— start Data block —

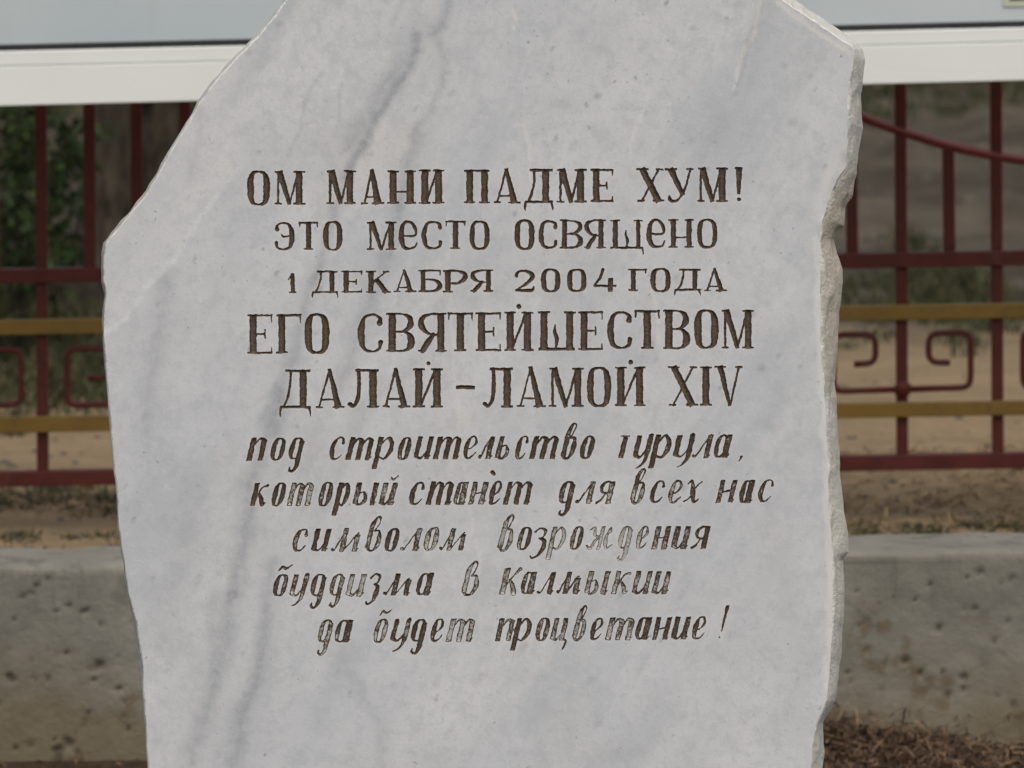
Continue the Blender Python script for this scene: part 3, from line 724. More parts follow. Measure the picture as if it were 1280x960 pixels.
def put(style, ch, x0, x1, top, base, T, t, wear, fn=None):
    i = len(LET); LET.append((ch, wear))
    H = base - top; sl = SLANT if style == 'i' else 0
    Wd = x1 - x0
    if style == 'i': Wd = max(Wd - SLANT * H * .62, 3)
    g = G(Wd, H, T, t); (ital if style == 'i' else caps)(g, ch)
    a0 = max(int((x0 - 14 - GX0) / STEP), 0); a1 = min(int((x1 + 16 - GX0) / STEP), NXg)
    b0 = max(int((top - H * .7 - 4 - GY0) / STEP), 0); b1 = min(int((base + H * .6 + 4 - GY0) / STEP), NYg)
    X, Y = np.meshgrid(np.arange(a0, a1) * STEP + GX0, np.arange(b0, b1) * STEP + GY0)
    lx = X - x0; ly = base - Y
    # hand cut: slight wobble of the outline
    wob = .45 if style == 'c' else .6
    lx = lx + vn(X / 6, Y / 6, 100 + i) * wob * 1.6; ly = ly + vn(X / 6, Y / 6, 300 + i) * wob * 1.6
    lx = lx - sl * ly
    f = g.field(lx, ly) + vn(X / 1.9, Y / 1.9, 7) * .75 + vn(X / 4.5, Y / 4.5, 8) * .5
    cur = FIELD[b0:b1, a0:a1]; m = f > cur
    cur[m] = f[m]; LID[b0:b1, a0:a1][m] = i

def line(style, items, top, base, T, t, wear, xr=(310, 940)):
    for k, (ch, x0, x1) in enumerate(items):
        u = ((x0 + x1) / 2 - xr[0]) / (xr[1] - xr[0])
        tp = top[0] + (top[1] - top[0]) * u; bs = base[0] + (base[1] - base[0]) * u
        if ch == '1': tp += 3.5
        j = lambda: random.uniform(-.5, .5)
        put(style, ch, x0, x1, tp + j(), bs + j(), T * random.uniform(.93, 1.07), t * random.uniform(.9, 1.15), wear * random.uniform(.7, 1.3))

line('c', [('О', 308.7, 337.7), ('М', 343.3, 380.7), ('М', 408, 444), ('А', 451.6, 480.3), ('Н', 484.5, 519.6), ('И', 524, 555), ('П', 580.4, 612.4), ('А', 617.5, 650.4), ('Д', 655, 691.7), ('М', 696, 732.5), ('Е', 738.7, 766.8),
           ('Х', 796.6, 829.5), ('У', 832, 867), ('М', 871.7, 909.7), ('!', 918.7, 928.5)], (214.2, 209.3), (256.6, 251.8), 8.6, 2.9, .18, (310, 930))
line('c', [('Э', 343.3, 368.6), ('Т', 373.7, 398), ('О', 403.8, 428.2), ('М', 458.6, 495), ('е', 498, 522.4), ('С', 526.7, 552.8), ('Т', 557, 581.8), ('О', 586.6, 612.4), ('О', 643, 668.4), ('С', 672.9, 696.8), ('В', 700, 728.3), ('Я', 730.3, 757),
           ('Щ', 763.4, 805), ('е', 807.9, 832.3), ('Н', 836, 867), ('О', 871, 897)], (278, 273.5), (313, 310), 7.0, 2.5, .24, (343, 897))
line('c', [('1', 360, 369.4), ('Д', 389, 422.9), ('Е', 426.8, 453), ('К', 457.8, 487.6), ('А', 492.3, 520), ('Б', 523.3, 552.3), ('Р', 554, 584.3), ('Я', 588, 616), ('2', 643, 668.4), ('0', 676, 700.7), ('0', 708.6, 733.3), ('4', 741.5, 770.5),
           ('Г', 786, 808.4), ('О', 812.7, 838.8), ('Д', 842, 876.5), ('А', 880, 908.3)], (338.5, 335.8), (366.2, 363.6), 6.6, 2.3, .18, (360, 908))
line('c', [('Е', 309.5, 340.5), ('Г', 345.5, 377), ('О', 380.4, 412.2), ('С', 446.8, 478.6), ('В', 483, 518.2), ('Я', 522.4, 557.9), ('Т', 559.8, 591.3), ('Е', 595, 626.5), ('Й', 630.7, 666.4), ('Ш', 672.9, 719), ('Е', 723.2, 753.6), ('С', 758.7, 790),
           ('Т', 793.5, 824.7), ('В', 829, 862.4), ('О', 867.5, 898.4), ('М', 902, 942)], (393.4, 386.6), (442.6, 434.9), 9.2, 2.9, .24, (310, 942))
line('c', [('Д', 349, 389), ('А', 395.3, 430.5), ('Л', 434, 473.5), ('А', 478.3, 512.9), ('Й', 516.3, 553.4), ('Л', 602.6, 641), ('А', 646.7, 682.4), ('М', 686, 729), ('О', 733.3, 764.3), ('Й', 769, 806.5),
           ('Х', 836, 871.7), ('I', 875.4, 889.4), ('V', 894.2, 928)], (462.4, 457.6), (510.6, 507.2), 9.2, 2.9, .22, (349, 928))
line('c', [('-', 570, 593.6)], (482.2, 482.2), (487, 487), 5, 3, .1)
for (x, y, d) in ((648.4, 383, 6), (535.4, 454.3, 5.5), (788.2, 452.3, 6)):
    put('c', '.', x - d / 2, x + d / 2, y - d / 2, y + d / 2, d, d, .1)
L6 = [('п', 307.8, 332.4), ('о', 335.5, 357), ('д', 358.4, 379.4), ('с', 409, 430.8), ('т', 431.5, 466), ('р', 467, 492.4), ('о', 494.5, 514.2), ('и', 516, 540), ('т', 541, 575.8), ('е', 576.5, 597.6), ('л', 597, 617), ('ь', 618, 638.6),
      ('с', 641.4, 660.5), ('т', 661.3, 697.4), ('в', 699.6, 720.7), ('о', 722.6, 743.4), ('г', 772.6, 785), ('у', 790, 815), ('р', 813, 839), ('у', 840, 867), ('л', 864, 889.5), ('а', 890, 913.5)]
line('i', L6, (547.5, 543.2), (575.3, 572), 6.5, 2.1, .36, (308, 914))
line('i', [(',', 923.5, 929)], (566, 566), (571, 571), 4, 2, .3)
L7 = [('к', 312, 335), ('о', 337, 357), ('т', 358, 391), ('о', 395.3, 416.3), ('р', 416.8, 437.7), ('ы', 439.8, 471.8), ('й', 472.7, 495), ('с', 508.8, 530.6), ('т', 532, 566.2), ('а', 564.8, 584), ('н', 584.8, 608.6), ('е', 608.6, 627.7), ('т', 628.5, 664.6),
      ('д', 696, 718), ('л', 718, 742.5), ('я', 742.5, 767.2), ('в', 786.3, 806.8), ('с', 810, 830.9), ('е', 832.8, 853.3), ('х', 853.3, 876.5), ('н', 894.3, 919.5), ('а', 921.7, 942), ('с', 945, 966.8)]
line('i', L7, (604, 600), (632.8, 628), 6.5, 2.1, .46, (312, 967))
put('i', '◆', 611, 620.5, 587.5, 595.5, 4, 3, .3)
line('i', [('с', 363, 385), ('и', 388, 412), ('м', 413, 450), ('в', 455, 477), ('о', 478, 499.5), ('л', 499.5, 526), ('о', 527.5, 549), ('м', 548, 582.5), ('в', 620.7, 642), ('о', 643.8, 665), ('з', 660.5, 685)], (661.5, 659), (689.5, 687), 6.5, 2.0, .54, (363, 685))
line('i', [('р', 684.5, 707.6), ('о', 710, 729.6), ('ж', 731, 768.7), ('д', 770, 790), ('е', 792.6, 811), ('н', 813.8, 837)], (658.5, 658), (687, 686.3), 6.4, 1.7, .72, (685, 837))
line('i', [('и', 837.7, 861.6), ('я', 861.6, 886.3)], (658, 658), (686, 686), 7, 2.1, .4, (837, 887))
line('i', [('б', 338.8, 360), ('у', 361, 384.5), ('д', 385.5, 407), ('д', 409.5, 430), ('и', 431, 456), ('з', 456, 477), ('м', 478, 513.8), ('а', 518, 540.5), ('в', 575.5, 598.8)], (718, 716.5), (745.5, 744), 6.5, 2.0, .55, (339, 599))
line('i', [('К', 623.4, 651)], (710, 710), (743.6, 743.6), 7.6, 2.1, .5)
line('i', [('а', 648.6, 669.6), ('л', 670.4, 693), ('м', 694.3, 726), ('ы', 729.6, 760.7), ('к', 764, 788), ('и', 789, 813.3), ('и', 813.8, 837)], (715, 713.5), (743, 742), 6.5, 2.0, .55, (649, 837))
line('i', [('д', 394.5, 415.5), ('а', 416, 439.5), ('б', 464.5, 485), ('у', 487, 512), ('д', 511, 533), ('е', 535.5, 555.5), ('т', 557.5, 592.5), ('п', 618, 642.5), ('р', 640, 664.3), ('о', 667, 687.6), ('ц', 687, 711), ('в', 713.7, 732.8),
           ('е', 735, 754.6), ('т', 756, 791.8), ('а', 791.8, 813.3), ('н', 814.6, 837.7), ('и', 838, 861.6), ('е', 862.4, 883)], (775, 771), (803.2, 799), 6.5, 2.0, .52, (395, 883))
line('i', [('!', 895.5, 909.5)], (757, 757), (798, 798), 6.4, 2, .45)

# contours of the cut letters (marching squares on the field)
FIELD = np.clip(FIELD, -5, 9)
ins = FIELD > 0
gx = np.arange(NXg) * STEP + GX0; gy = np.arange(NYg) * STEP + GY0
cv = []; ckey = {}
def cut_pts():
    """contour vertex on every grid edge that changes sign"""
    h = ins[:, :-1] != ins[:, 1:]; v = ins[:-1] != ins[1:]
    hid = np.full(h.shape, -1); vid = np.full(v.shape, -1)
    hj, hi = np.nonzero(h); a, b = FIELD[hj, hi], FIELD[hj, hi + 1]; t = np.clip(a / (a - b), .14, .86)
    px = gx[hi] + t * STEP; py = gy[hj]; hid[hj, hi] = np.arange(len(hj))
    vj, vi = np.nonzero(v); a, b = FIELD[vj, vi], FIELD[vj + 1, vi]; t = np.clip(a / (a - b), .14, .86)
    qx = gx[vi]; qy = gy[vj] + t * STEP; vid[vj, vi] = np.arange(len(vj)) + len(hj)
    return np.concatenate([px, qx]), np.concatenate([py, qy]), hid, vid
CX, CY, HID, VID = cut_pts()
NC = len(CX)
gid = np.arange(NXg * NYg).reshape(NYg, NXg) + NC
cells = {}; cedges = []
code = ins[:-1, :-1] * 1 + ins[:-1, 1:] * 2 + ins[1:, 1:] * 4 + ins[1:, :-1] * 8
LC = np.maximum.reduce([FIELD[:-1, :-1], FIELD[:-1, 1:], FIELD[1:, 1:], FIELD[1:, :-1]])
Lid = np.where(FIELD[:-1, :-1] == LC, LID[:-1, :-1], np.where(FIELD[:-1, 1:] == LC, LID[:-1, 1:], np.where(FIELD[1:, 1:] == LC, LID[1:, 1:], LID[1:, :-1])))
faces_by = {}
for j, i in zip(*np.nonzero(code)):
    c = code[j, i]
    co = (gid[j, i], gid[j, i + 1], gid[j + 1, i + 1], gid[j + 1, i])
    if c == 15: faces_by.setdefault(int(Lid[j, i]), []).append([int(q) for q in co]); continue
    ed = (HID[j, i], VID[j, i + 1], HID[j + 1, i], VID[j, i])     # top right bottom left
    bits = [(c >> k) & 1 for k in range(4)]
    poly = []; ent = []
    for k in range(4):
        if bits[k]: poly.append(int(co[k]))
        if bits[k] != bits[(k + 1) % 4]: poly.append(int(ed[k])); ent.append((int(ed[k]), bits[k]))
    if c in (5, 10):     # saddle: keep it joined (hexagon), outside corners are cut off
        outs = [k for k in range(4) if not bits[k]]
        for k in outs: cedges.append((int(ed[k - 1]), int(ed[k])))
    else: cedges.append((ent[0][0], ent[1][0]))
    faces_by.setdefault(int(Lid[j, i]), []).append(poly)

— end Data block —

• **What needs to be done**: Skip every picture and return the lines above from the top through the one that contains "cur[m] = f[m]; LID[b0:b1, a0:a1][m] = i".

• **Correct output**:
Continue the Blender Python script for this scene: part 3, from line 724. More parts follow. Measure the picture as if it were 1280x960 pixels.
def put(style, ch, x0, x1, top, base, T, t, wear, fn=None):
    i = len(LET); LET.append((ch, wear))
    H = base - top; sl = SLANT if style == 'i' else 0
    Wd = x1 - x0
    if style == 'i': Wd = max(Wd - SLANT * H * .62, 3)
    g = G(Wd, H, T, t); (ital if style == 'i' else caps)(g, ch)
    a0 = max(int((x0 - 14 - GX0) / STEP), 0); a1 = min(int((x1 + 16 - GX0) / STEP), NXg)
    b0 = max(int((top - H * .7 - 4 - GY0) / STEP), 0); b1 = min(int((base + H * .6 + 4 - GY0) / STEP), NYg)
    X, Y = np.meshgrid(np.arange(a0, a1) * STEP + GX0, np.arange(b0, b1) * STEP + GY0)
    lx = X - x0; ly = base - Y
    # hand cut: slight wobble of the outline
    wob = .45 if style == 'c' else .6
    lx = lx + vn(X / 6, Y / 6, 100 + i) * wob * 1.6; ly = ly + vn(X / 6, Y / 6, 300 + i) * wob * 1.6
    lx = lx - sl * ly
    f = g.field(lx, ly) + vn(X / 1.9, Y / 1.9, 7) * .75 + vn(X / 4.5, Y / 4.5, 8) * .5
    cur = FIELD[b0:b1, a0:a1]; m = f > cur
    cur[m] = f[m]; LID[b0:b1, a0:a1][m] = i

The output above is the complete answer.